Há anos que, pela natural admiração ao seu famoso pai - Natalício Tenório Cavalcanti de Albuquerque - e da imagem distorcida que foi criada em torno de sua personalidade - Do Carmo Fortes prometia uma biografia. Afinal, com exceção do pioneiro trabalho jornalístico de Arlindo Silva ("Memórias de Tenório Cavalcanti", O Cruzeiro, 1954), literatura de cordel e muito material fantasioso, pouco havia de concreto sobre a personalidade conflitante, independente e polêmica do político que nascido nas Alagoas se tornaria o nome mais famoso da Baixada Fluminense durante quase 30 anos.
O Tenório Cavalcanti da capa preta, da metralhadora "Lurdinha", que de vereador de Caxias chegou em várias legislaturas a Câmara Federal e disputou tanto o governo do Estado do Rio de Janeiro como do Estado da Guanabara (perdendo para Carlos Lacerda) é, sem dúvida, uma figura fascinante - e isto fez com que o cineasta Sérgio Rezende (autor de filmes marcantes como "O sonho não acabou" e "Até a última Gota") realizasse um filme apaixonado sobre a sua vida. Aos 78 anos (embora algumas biografias indiquem seu nascimento como 27 de setembro de 1906, na verdade nasceu em 1909), afastado da política há quase 20 anos, Tenório recebe agora uma visão extremamente pessoal de sua filha, Maria do Carmo. Afinal, embora consciente de que a imparcialidade é sempre penosa para quem participou intimamente da vida atribulada de uma personalidade como este homem, sua abordagem pessoal busca "exorcizar" o passado. Do político, do homem público, a autora procura transmitir uma visão isenta de paixões, separando o cidadão do pai, o político do amigo. Uma tarefa difícil, é claro, mas desenvolvida a contento.

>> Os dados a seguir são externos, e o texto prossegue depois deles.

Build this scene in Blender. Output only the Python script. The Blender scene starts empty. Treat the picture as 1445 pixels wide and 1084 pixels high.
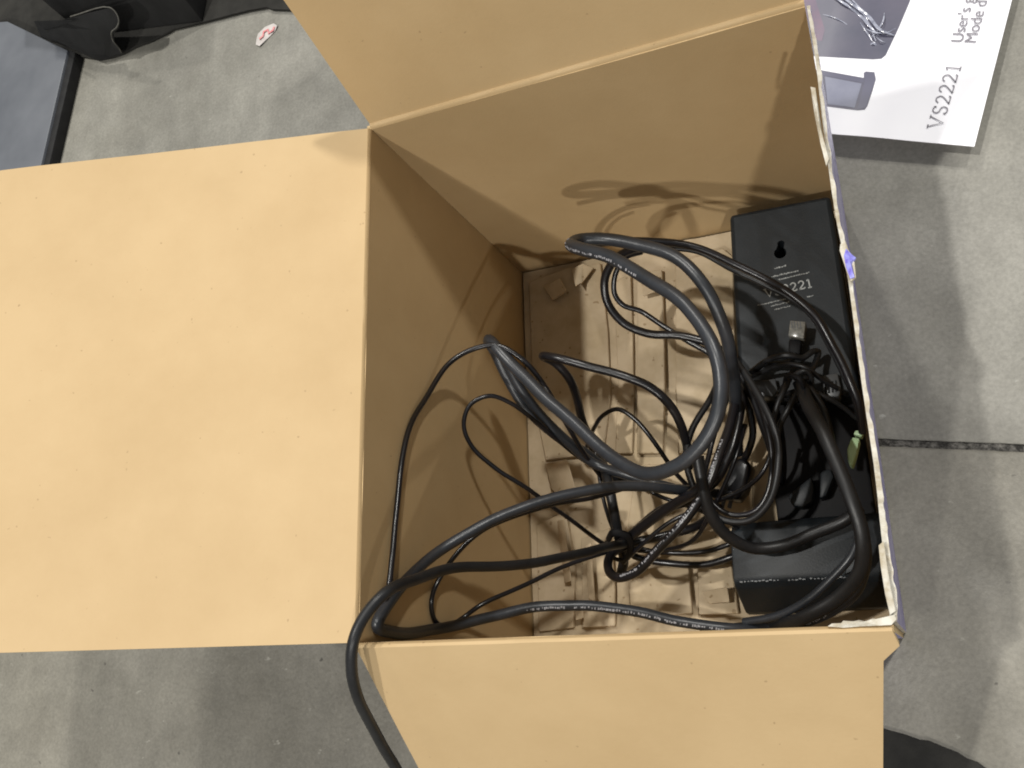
import bpy, bmesh, math, random
import numpy as np
from mathutils import Vector, Matrix, noise
random.seed(7)
S = bpy.context.scene
COL = S.collection

# ------------------------------------------------------------------ camera
F, PCX, PCY = 1268.39, 722.5, 542.0            # focal length and centre in photo pixels (1445 x 1084)
CAM = np.array([0.2270, -0.0084, 0.5588])
ROT = np.array([[0.9168, 0.1377, 0.3749], [-0.0242, 0.9561, -0.2922], [-0.3986, 0.2588, 0.8798]])
W, D, H = 0.2198, 0.26, 0.2072                 # inside of the carton: width (x), depth (y), rim height (z)
cd = bpy.data.cameras.new('camera'); cam = bpy.data.objects.new('camera', cd); COL.objects.link(cam)
cd.sensor_width = 36; cd.sensor_fit = 'HORIZONTAL'; cd.lens = F / 1445 * 36
cd.clip_start = 0.01; cd.clip_end = 100
cam.matrix_world = Matrix([list(ROT[i]) + [CAM[i]] for i in range(3)] + [[0, 0, 0, 1]])
S.camera = cam

# ------------------------------------------------------------------ room light and hall lamps
wd = bpy.data.worlds.new('World'); S.world = wd; wd.use_nodes = True
wd.node_tree.nodes['Background'].inputs[0].default_value = (0.97, 1.0, 1.0, 1)
wd.node_tree.nodes['Background'].inputs[1].default_value = 0.20
LAMP_D = 6.0
# direction the light travels (x, y per unit of drop) and strength, measured from the shadow edges in the photograph
LAMPS = [((0.287, 0.94), 0.28), ((-0.354, 1.3), 0.27), ((-0.38, -0.456), 0.47), ((0.167, -0.785), 0.30), ((0.25, 0.04), 0.56)]
for (dx, dy), e in LAMPS:
    v = Vector((dx, dy, -1.0)).normalized()
    ld = bpy.data.lights.new('high_bay_lamp', 'AREA'); ld.shape = 'DISK'; ld.size = 0.30 if dy < -.2 else 0.17
    ld.energy = 354 * e; ld.color = (1.0, 0.97, 0.91)
    lo = bpy.data.objects.new('high_bay_lamp', ld); COL.objects.link(lo)
    lo.location = Vector((0.11, 0.13, 0.15)) - v * LAMP_D
    lo.rotation_euler = v.to_track_quat('-Z', 'Y').to_euler()
S.view_settings.view_transform = 'Standard'; S.view_settings.look = 'None'
S.view_settings.exposure = 0.0; S.view_settings.gamma = 1.0
S.cycles.max_bounces = 8; S.cycles.diffuse_bounces = 5
S.cycles.filter_width = 1.9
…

Do Carmo Fortes busca justificar a personalidade de seu pai face às suas origens, iniciando a narrativa reportando-se à Vila do Bonifácio, nas Alagoas, onde ele nasceu e de onde partiria, em 1927, para tentar a vida no Rio. Entende Do Carmo Fortes, que muitos dos conflitos que pontilharam sua carreira foram gerados pelas marcas que trouxe da infância, somadas à têmpera do caráter nordestino, do homem do sertão, do habitante da solidão povoada de morte. Como tantos outros, ele chegou ao Rio trazendo um código de honra, uma escala de valores, e isso tudo entraria em choque com a permissividade da metrópole.
Depois da visão acadêmica que Israel Beloch deu a Tenório Cavalcanti em sua dissertação de mestrado de história da Universidade Federal do Paraná, analisando especialmente as relações sociais entre o político e a população da Baixada Fluminense, temos agora uma visão familiar de Maria do Carmo Cavalcanti Fortes.
Qual será o approach que a sua irmã, Sandra, dará agora em "Meu Pai, Tenório" - completando assim uma trilogia de livros sobre um dos homens que marcaram a vida política brasileira nos anos 50.